En ce sens, le web est une machine de guerre pour les éditeurs qui peuvent vouloir créer du lien, être en prise directe avec la réalité de ce qui intéresse les lecteurs. Il ne s'agit pas d’utiliser cette connaissance dans une logique de marché mais de savoir faire vivre sa production, de lui donner une visibilité, de la faire exister sur les réseaux. Au-delà de l’information brute, il s’agit de construire de la connivence. De rapprocher les lecteurs de la marque.
Qu’en est-il de la sauvegarde des librairies ? Au-delà des mots de principe, quelle est la plus-value des libraires dans ce nouvel écosystème ?

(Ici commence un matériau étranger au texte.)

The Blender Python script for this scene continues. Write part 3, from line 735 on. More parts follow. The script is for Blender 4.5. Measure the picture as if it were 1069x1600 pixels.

O.B.-B. : Les libraires n’ont que peu de place dans ce monde, j’en ai bien peur, c’est un commerce menacé par l’évolution des mentalités et du rapport libéral à la consommation. La librairie est précisément le lieu de l’organisation de l’offre, de sa mise en scène, le lieu où s’opère le tri entre ce qui mérite de l’intérêt et le reste. Or aujourd'hui cette extraordinaire plus-value, ce travail de filtre est sans intérêt aux yeux de ceux qui font leurs achats sur les sites de vente en ligne, dans une totale liberté, à n’importe quel moment et selon des systèmes de recommandation soi-disant libres et démocratiques, mais en réalité largement manipulés ou falsifiés.
Quand la génération du baby boom aura disparu, un décrochage majeur s’opérera sans doute, car c'est la dernière génération pour laquelle le livre aura été le loisir principal et la source essentielle des connaissances. Aujourd’hui, ces seniors sont nombreux, ils ont du temps et de l’argent. Mais dans quelques décennies tout aura changé… C'est là l'enjeu majeur du secteur : regagner des lecteurs passionnés, fervents, fidèles, dans les prochaines années. La plupart des acteurs du livre s'y essayent, bibliothécaires et enseignants en tête. Espérons qu'ils réussissent.